Tangencialmente, el papel de muchos curas vascos, echados durante décadas al monte, tiene interés por sorprendente: se han pasado la vida sacerdotal bendiciendo atrocidades, manteniendo cierta ferocidad espiritual, en un país que mayoritariamente abandonó la asistencia a la iglesia y la religiosidad. Paradójicamente nuestros curas ultramontanos se mantenían en el machito, como si sus soflamas tuviesen seguidores, un caso único. ¿Curas sin feligreses, pero aceptados como guía espiritual? A diario, los curas de la abertzalía se predicarían a sí mismos, pues no hay noticias de que mantuviesen la clientela. ¿O el progresismo nacionalista fue la excepción y no participaron en el proceso de secularización social? Resulta inverosímil, pero seguramente no hay en Europa otro grupo de izquierdas que mantenga similar veneración por el clero.
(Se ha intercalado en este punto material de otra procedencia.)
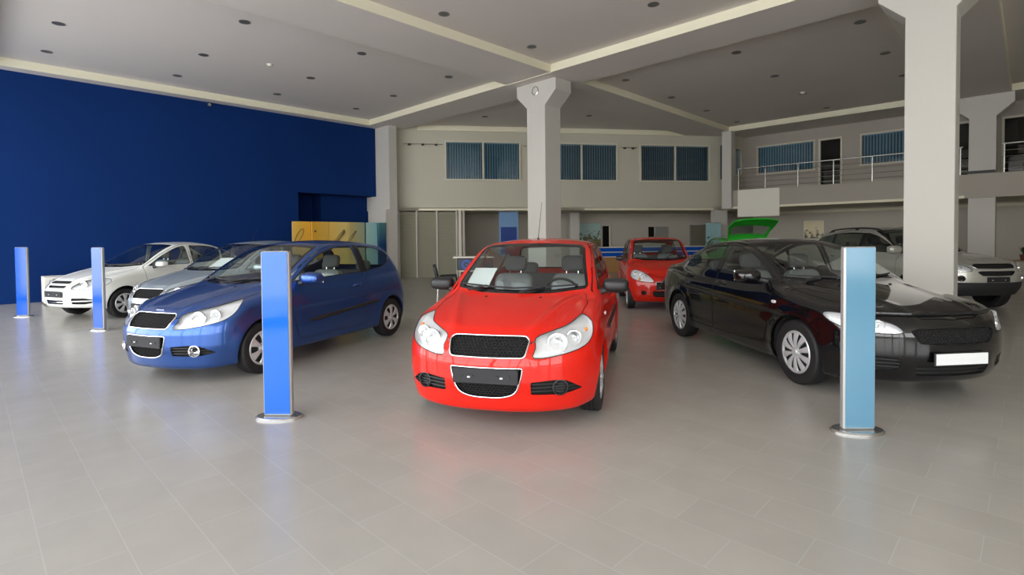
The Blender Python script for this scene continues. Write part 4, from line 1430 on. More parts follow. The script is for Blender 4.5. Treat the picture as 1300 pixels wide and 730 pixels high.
glazed_door(bwx(6.02)+.02, bwx(5.23)-.02, 3.35, 5.26, OB, RB)
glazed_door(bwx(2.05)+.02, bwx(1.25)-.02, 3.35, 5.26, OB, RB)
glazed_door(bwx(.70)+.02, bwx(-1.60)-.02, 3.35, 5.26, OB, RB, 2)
# dark band at the pier foot on the balcony
mb = MB(); mb.box((21.865, 1.12, 3.41), (.03, .66, .09)); tag(mb.build('trim_7', M_dkgrey, rz=RZ), kind='structure')
# lower wall below the balcony
wallmesh('wall_right_ground', [], 0, 18, 0, 2.64, .2, M_wall2, ab(25.4, 9.2), RB)
mb = MB(); mb.box((25.33, -.2, 2.52), (.08, 17.5, .10)); tag(mb.build('trim_8', M_cream, rz=RZ), kind='structure')
# railing
def railing(b0, b1, posts, label):
    e = empty('balcony_railing', ab(21.98, 0, 3.35), RZ, label, 'railing')
    for b in posts:
        mb = MB(); mb.tube([(0, b, -.02), (0, b, .86)], .021, 10); mb.lathe([(.04, 0), (.04, .012), (.022, .016)], 16, 'z', c=(0, b, 0)); mb.build('rail_post', M_steel, e, smooth=SM)
    mb = MB(); mb.tube([(0, b0, .88), (0, b1, .88)], .024, 12); mb.build('handrail', M_steel, e, smooth=SM)
    for k in range(4):
        mb = MB(); mb.tube([(-.0, b0, .12+k*.185), (0, b1, .12+k*.185)], .009, 8); mb.build('rail_bar', M_steel, e, smooth=SM)
railing(8.58, 1.56, (8.54, 7.50, 6.32, 5.14, 3.96, 2.78, 1.62), 'long steel railing on the balcony edge, from window wall to pier')
railing(.66, -8.2, (.60, -.6, -1.8, -3.0, -4.2, -5.4, -6.6, -7.8), 'steel railing before the glazed balcony doors, beyond the far pier')
# white board hung on the balcony edge
e = empty('hanging_board', ab(21.735, 7.68, 2.81), RZ, 'blank white rectangular board hung on the balcony edge below the railing', 'board')
mb = MB(); mb.box((0, 0, 0), (.05, 1.58, 1.08), bev=.006); mb.build('face', M_white, e)
mb = MB()
mb.box((.0, -.6, .56), (.03, .03, .08)); mb.build('hook', M_alu, e)
mb = MB(); mb.box((.0, .6, .56), (.03, .03, .08)); mb.build('hook', M_alu, e)

# right boundary and the glazed front behind the viewer
wallmesh('wall_far_right', [(k*3.2+.5, k*3.2+3.3, .6, 4.6) for k in range(0, 2)], 0, 33.6, 0, ZC, .2, M_wall, ab(A0, B0), RZ)
wallmesh('wall_front', [(k*3.4+.2, k*3.4+3.4, .12, 5.45) for k in range(8)], 0, 27.6, -.12, ZC, .2, M_wall, ab(A0, -9.2), RZ+PI/2)
mb = MB(); mb.box((27.6, 10, 3), (.2, 40, 6.2)); mb.box((A1-8, 20.6, 3), (24, .2, 6.2)); tag(mb.build('wall_outer', M_wall, rz=RZ), kind='structure')
fr = MB()
for k in range(8):
    for q in (1.6,):
        fr.box((A0+.05, -9.2+k*3.4+.2+q, 2.8), (.08, .07, 5.3))
    fr.box((A0+.05, -9.2+k*3.4+1.8, 2.45), (.08, 3.2, .07)); 
tag(fr.build('trim_9', M_alu, rz=RZ), kind='structure')
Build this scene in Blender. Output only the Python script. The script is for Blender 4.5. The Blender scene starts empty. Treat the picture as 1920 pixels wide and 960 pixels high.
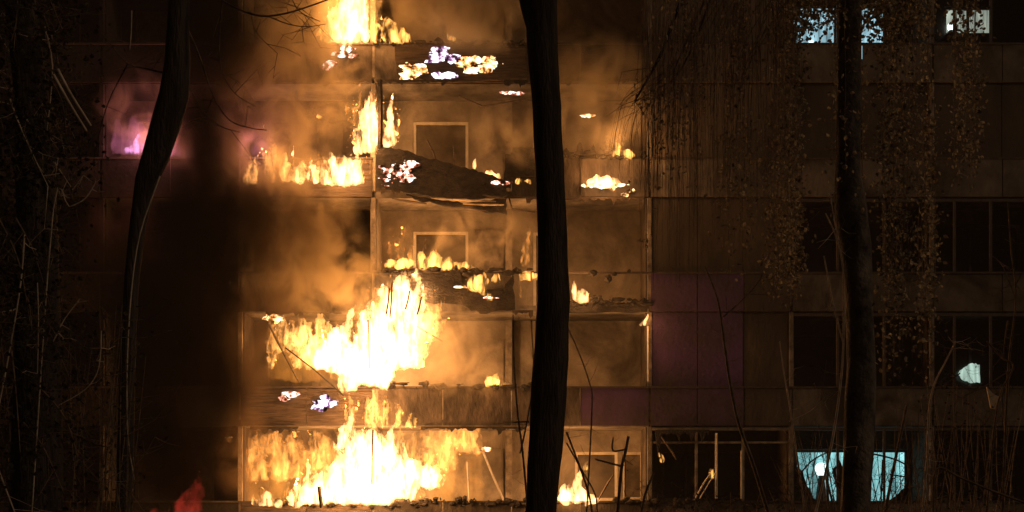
import bpy, bmesh, math, random
from mathutils import Vector, noise as mn
R = random.Random(7)
SC = bpy.context.scene
COL = SC.collection

# ------------------------------------------------------------------ camera, world, exposure
F = 2280.0            # pixels (1920 wide) per metre at one metre
CZ, HY = 1.7, 993.0   # eye height, horizon row
def P(px, py, Y):
    return Vector(((px - 960.0) / F * Y, Y, CZ + (HY - py) / F * Y))
def M_(px, Y=30.0):
    return px / F * Y

cam_d = bpy.data.cameras.new('camera')
cam = bpy.data.objects.new('camera', cam_d); COL.objects.link(cam)
cam.location = (0, 0, CZ); cam.rotation_euler = (math.radians(90), 0, 0)
cam_d.sensor_width = 36.0; cam_d.lens = F / 1920 * 36
cam_d.shift_y = (HY - 480) / 1920
cam_d.clip_start = 0.1; cam_d.clip_end = 600
SC.camera = cam

W = bpy.data.worlds.new('World'); SC.world = W; W.use_nodes = True
bg = W.node_tree.nodes['Background']
bg.inputs['Color'].default_value = (1.0, 0.62, 0.42, 1); bg.inputs['Strength'].default_value = 0.013

sun_d = bpy.data.lights.new('leaf_fill_sun', 'SUN'); sun_d.energy = .36; sun_d.angle = math.radians(12); sun_d.color = (1, .68, .42)  # added warm fill for leaves and facade, no visible source
sun = bpy.data.objects.new('leaf_fill_sun', sun_d); COL.objects.link(sun)
sun.rotation_euler = Vector((1.0, -.55, .62)).to_track_quat('Z', 'Y').to_euler()
SC.view_settings.view_transform = 'Standard'; SC.view_settings.look = 'None'
SC.view_settings.exposure = 0.0; SC.view_settings.gamma = 1.0
cy = SC.cycles
cy.use_denoising = True
cy.max_bounces = 4; cy.diffuse_bounces = 2; cy.glossy_bounces = 2; cy.transmission_bounces = 2
cy.volume_bounces = 1; cy.transparent_max_bounces = 8
cy.sample_clamp_indirect = 0.6; cy.sample_clamp_direct = 0.0
cy.volume_max_steps = 48; cy.volume_step_rate = 1.0
cy.use_light_tree = True

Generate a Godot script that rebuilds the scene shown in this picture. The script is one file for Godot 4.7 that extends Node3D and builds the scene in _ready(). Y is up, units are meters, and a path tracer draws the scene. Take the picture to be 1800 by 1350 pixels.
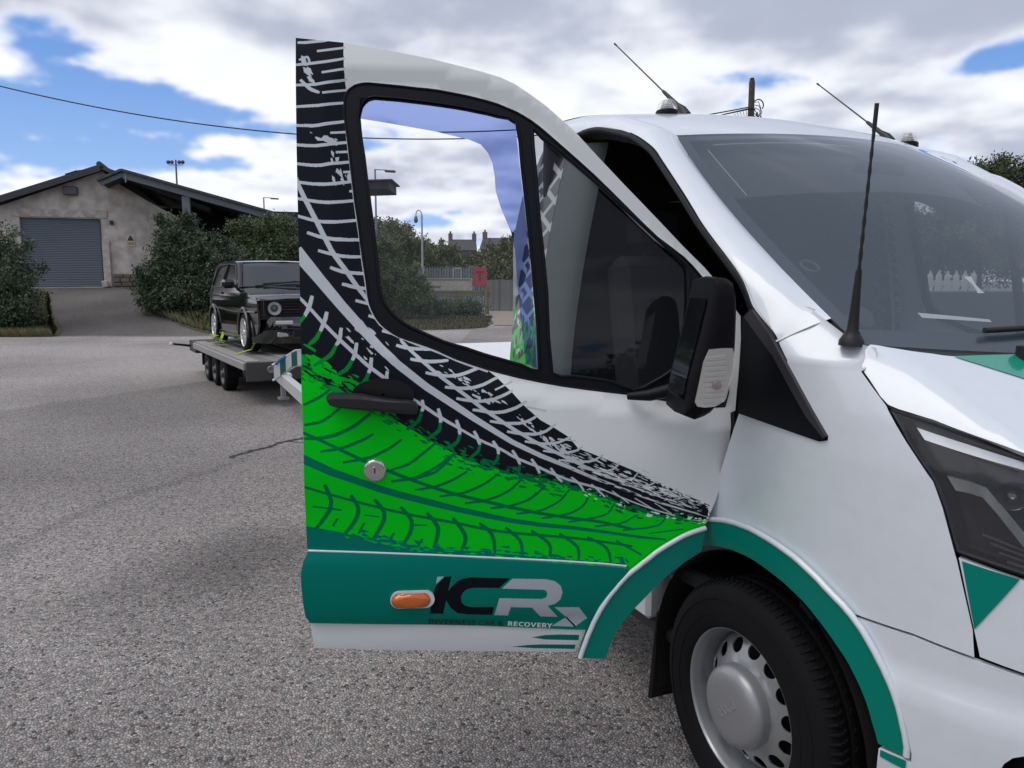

Lo curioso del caso es que, por lo que se ve, se mantienen las expectativas autodeterministas, reflejadas hoy en la ambición de un nuevo Estatuto (y van..). Quizá confían en que cuando Sánchez entre en materia vuelva a ser una especie de Olentzero dadivoso. Las encuestas señalan que al personal le va dejando de hacer ilusión el viaje independentista, pero tal circunstancia no frenaría a nuestros líderes nacionalistas.
Y eso que vivimos en una sociedad acomodada y envejecida, cuyo futuro parece depender de la llegada de los inmigrantes. Cuesta imaginar la ruptura, poner en riesgo la pensión y los vinos de la tarde, los entusiasmos futbolísticos y la veneración por ser tan vascos a cambio de volver a ficciones entre posneolíticas y premedievales. Tal y como están las cosas, sería la revolución de los sexagenarios, en la que los de setenta para arriba todavía tendrían que servir de fuerza de choque y el papel de los cincuentenarios para abajo sería el de oír a sus mayores cómo lucharon por la revolución y durante toda su vida creyeron en la independencia y territorialidad. Seguramente, los adolescentes y la juventud cambiarán de canal, o, mejor, mirarán con fruición los memes que les aparezcan en los móviles. Las ilusiones sociales han cambiado mucho.